Sem reforços, Vítor Bruno surge no seu novo papel, agora principal, determinado a pôr mãos à obra. O técnico, que esteve 13 anos na sombra de Sérgio Conceição, vai esculpindo a seu bel-prazer a matéria prima de que dispõe, sabendo que há qualidade de base para o fazer. Resta saber se será suficiente ao longo da dura maratona que agora começa. Para já, vai dando para a encomenda.
O momento: A obra de arte de Iván Jaime
Não se pode dizer que é um golo do outro mundo, seria exagerado. Mas o remate do médio espanhol é dotado de uma simplicidade, revestida de um gesto só ao alcance dos mais dotados tecnicamente. Quando a bola lhe cai nos pés, à entrada área, bem de frente para a baliza de Andrew, Iván parece congelar o tempo. Tudo aconteceu em milésimos de segundo, mas o resultado do tão delicioso remate faz-nos crêr que teve minutos para decidir o que fazer. Não teve. É uma grande penalidade em movimento que nem o voo de Andrew conseguiu travar. Bonito de se ver e rever.
O melhor: Galeno
Depois de ter bisado em Aveiro, Galeno voltou a marcar, assumindo de pronto a marcação da grande penalidade que inaugurou o marcador. Sempre de prego a fundo, embora desta vez mais recuado no terreno, o brasileiro vai provando o seu valor. Não é um poço de virtudes, provavelmente nunca será, mas a sua boa forma num momento incerto para si, em que a saída do Dragão é um cenário abordado diariamente na imprensa, é de louvar o foco e compromisso com a equipa. E se dúvidas houvesse, passar de extremo para lateral em prol da equipa deixa claro que Galeno está a crescer e é, hoje em dia, uma peça chave no puzzle azul e branco.

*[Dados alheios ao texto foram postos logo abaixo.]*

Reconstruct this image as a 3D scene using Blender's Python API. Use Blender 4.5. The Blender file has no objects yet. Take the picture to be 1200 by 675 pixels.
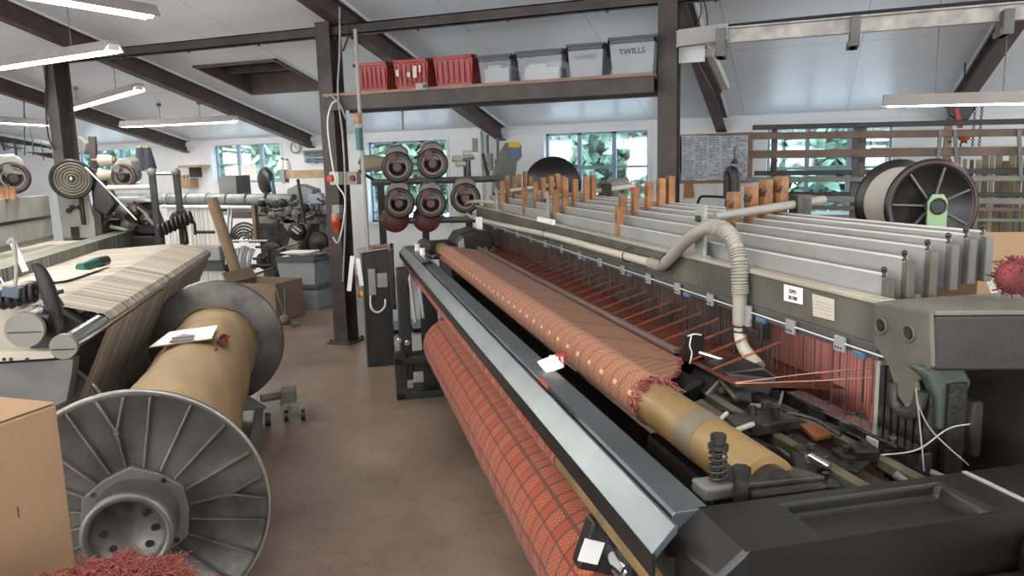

O pior: A saída de Tozé Marreco
Não sabemos o que esteve por detrás da sua saída, mas abandonar uma equipa a dois dias do início da competição revela a crueldade de uma decisão que pode colocar em risco o desempenho da equipa gilista neste campeonato, pelo menos no seu arranque. Apesar disso, reconheça-se, foi com um enorme sentido de responsabilidade e com profunda entrega que os jogadores cumpriram o plano traçado, apenas descontruído pelo notório desiquilíbrio de argumentos que apresentaram as duas equipas. A boa imagem deixada, apesar da derrota evidente, faz-nos questionar como seria o jogo se a equipa não tivesse sofrido um revés tão grande há menos de 72h.